Task goal
Can you pull out each line of the data below that includes the word "from"?

Source excerpt
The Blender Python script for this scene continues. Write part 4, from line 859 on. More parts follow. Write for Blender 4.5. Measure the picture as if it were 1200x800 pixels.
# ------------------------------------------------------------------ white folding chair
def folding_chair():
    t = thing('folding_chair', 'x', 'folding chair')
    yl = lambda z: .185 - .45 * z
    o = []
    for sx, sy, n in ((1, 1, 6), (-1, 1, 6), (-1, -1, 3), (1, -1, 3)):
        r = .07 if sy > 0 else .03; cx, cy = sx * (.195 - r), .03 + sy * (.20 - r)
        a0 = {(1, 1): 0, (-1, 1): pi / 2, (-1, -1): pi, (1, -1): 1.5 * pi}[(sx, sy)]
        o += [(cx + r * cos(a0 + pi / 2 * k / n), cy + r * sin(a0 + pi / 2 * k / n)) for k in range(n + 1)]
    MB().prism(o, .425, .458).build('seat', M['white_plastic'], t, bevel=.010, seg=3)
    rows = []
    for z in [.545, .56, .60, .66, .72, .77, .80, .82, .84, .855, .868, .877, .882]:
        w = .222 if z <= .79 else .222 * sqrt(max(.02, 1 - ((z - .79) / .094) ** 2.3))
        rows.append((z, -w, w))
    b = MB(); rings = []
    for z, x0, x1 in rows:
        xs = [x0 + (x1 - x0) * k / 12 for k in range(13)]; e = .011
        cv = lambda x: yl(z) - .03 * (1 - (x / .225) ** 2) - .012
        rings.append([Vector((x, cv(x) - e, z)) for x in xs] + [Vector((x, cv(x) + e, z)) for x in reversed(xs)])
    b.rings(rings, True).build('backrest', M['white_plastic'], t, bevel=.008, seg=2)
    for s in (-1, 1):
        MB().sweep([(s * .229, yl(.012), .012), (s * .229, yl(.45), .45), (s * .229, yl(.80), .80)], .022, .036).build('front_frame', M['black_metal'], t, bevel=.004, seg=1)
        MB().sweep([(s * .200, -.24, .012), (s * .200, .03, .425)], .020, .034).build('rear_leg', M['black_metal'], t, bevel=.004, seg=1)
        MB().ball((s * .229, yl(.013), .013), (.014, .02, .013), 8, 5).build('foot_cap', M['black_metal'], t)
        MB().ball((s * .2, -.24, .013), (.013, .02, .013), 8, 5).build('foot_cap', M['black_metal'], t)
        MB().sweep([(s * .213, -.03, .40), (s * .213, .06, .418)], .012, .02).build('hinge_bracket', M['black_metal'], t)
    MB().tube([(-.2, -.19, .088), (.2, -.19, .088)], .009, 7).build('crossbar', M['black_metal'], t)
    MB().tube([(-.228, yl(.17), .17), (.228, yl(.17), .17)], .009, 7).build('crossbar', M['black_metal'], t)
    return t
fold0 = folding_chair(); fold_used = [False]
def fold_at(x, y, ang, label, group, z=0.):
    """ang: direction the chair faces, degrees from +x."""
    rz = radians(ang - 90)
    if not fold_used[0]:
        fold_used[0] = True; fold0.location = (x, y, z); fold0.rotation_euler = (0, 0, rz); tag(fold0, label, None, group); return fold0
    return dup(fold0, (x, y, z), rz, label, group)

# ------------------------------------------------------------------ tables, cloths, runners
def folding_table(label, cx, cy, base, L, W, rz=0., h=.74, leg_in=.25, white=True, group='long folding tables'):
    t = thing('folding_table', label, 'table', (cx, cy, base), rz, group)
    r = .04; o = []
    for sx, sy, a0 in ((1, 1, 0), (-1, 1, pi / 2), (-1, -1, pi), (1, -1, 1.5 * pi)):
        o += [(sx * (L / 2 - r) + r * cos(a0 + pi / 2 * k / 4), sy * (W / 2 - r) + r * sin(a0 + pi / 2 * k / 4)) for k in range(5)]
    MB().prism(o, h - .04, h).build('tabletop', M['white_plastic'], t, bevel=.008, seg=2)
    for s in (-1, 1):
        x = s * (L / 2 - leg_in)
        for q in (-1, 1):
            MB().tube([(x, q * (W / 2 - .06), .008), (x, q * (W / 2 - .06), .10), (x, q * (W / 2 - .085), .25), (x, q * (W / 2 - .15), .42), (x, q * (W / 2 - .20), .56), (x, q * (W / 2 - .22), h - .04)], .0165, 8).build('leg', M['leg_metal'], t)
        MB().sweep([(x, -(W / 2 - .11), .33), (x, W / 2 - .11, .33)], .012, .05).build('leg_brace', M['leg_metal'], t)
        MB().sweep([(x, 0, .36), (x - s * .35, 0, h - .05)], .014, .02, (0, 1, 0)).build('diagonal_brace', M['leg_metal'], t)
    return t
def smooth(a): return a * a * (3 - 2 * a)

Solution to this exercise
The Blender Python script for this scene continues. Write part 4, from line 859 on. More parts follow. Write for Blender 4.5. Measure the picture as if it were 1200x800 pixels.
    """ang: direction the chair faces, degrees from +x."""